Yes, I know I’m having a no spend week/fortnight+ at the moment but one of my exceptions was food because it was an impromptu decision not to spend anything and I knew we’d be off to the supermarket this week for our once-monthly shop. If I’d planned the week more, we’d have gone last week but we didn’t really want to leave it any later than this week because it’ll be crazy busy next week and the week after.

So, anyway, during our visit to the supermarket last night, I spotted the following things:

  • 1kg of their normal (not best or basic) own-brand carrots cost 98p. 1.5kg of own-brand carrots (same level) were £1. (My mum spotted this last week so I was looking out for it.)
  • 1kg of own-brand sod-the-peasants demerara sugar was £1.55. 1kg of branded Fairtrade demerara sugar was £1.50.
  • Similarly, a 1kg jar of organic, fairtrade own-brand hot chocolate was nearly half the price of some non-organic, non-fairtrade branded stuff — that’s a lot of money for just a name on the jar.
  • Some breakfast muffins were on the reduced for quick sale shelf – apparently 40p reduced to 39p. Super-saving! ;)
  • A few weeks ago, I got some discounted-for-quick-sale cat treats at Home Bargain for 29p and the cats (and dog) love them – they were basically strips of dried meat, not too much crap. John asked about buying more of them and we saw them at the supermarket yesterday – they cost £1.50 a pack, equal to £15.30 a kg. You could buy fresh steak for less than that! I think we’ll make homemade dried treats for them as well as the dog…

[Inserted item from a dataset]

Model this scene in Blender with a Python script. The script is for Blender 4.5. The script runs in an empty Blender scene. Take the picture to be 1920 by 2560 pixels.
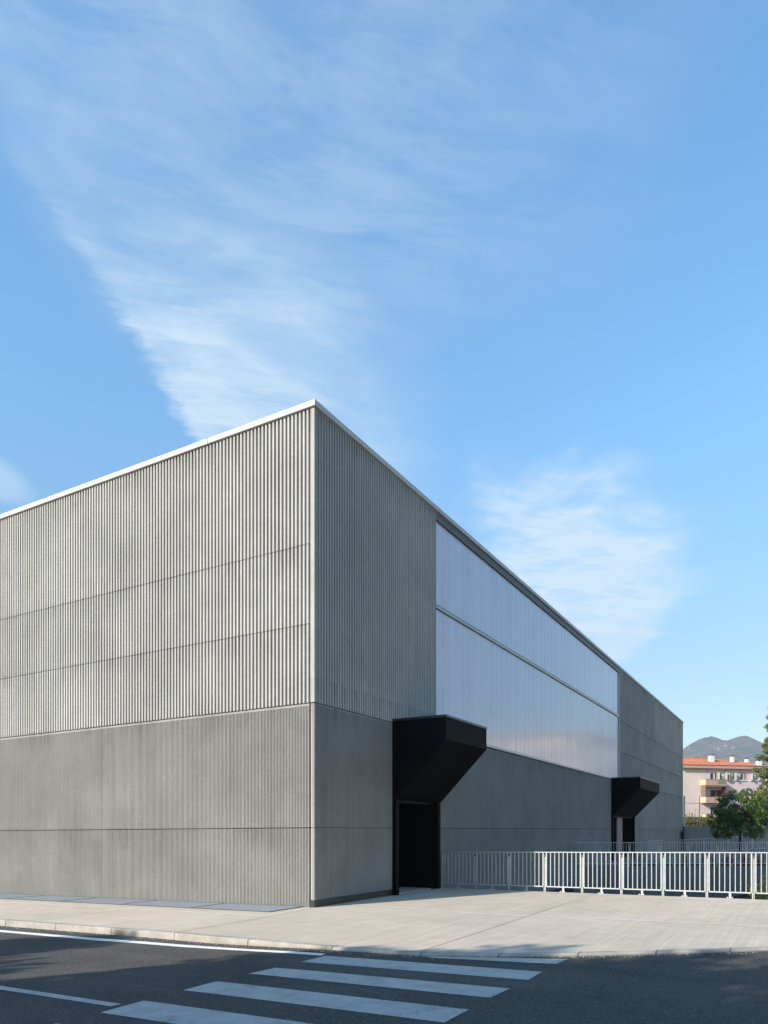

We felt like we were being quite conservative – applying the “no spend” ethos to unessentials – but the bill ended up being more than normal. We did buy 5.5kg of flour, nearly a year’s supply of stock cubes/bouillon (to supplement stuff we make at home – they were on offer and are something we always forget to … stock up on), £12 worth of sausages (mostly long-lasting chorizo for cooking & lunches and Polish kabanos), two months worth of decaff Earl Grey, and some household supplies we’d usually get elsewhere – but it was still strangely high. The shape of things to come? Sigh.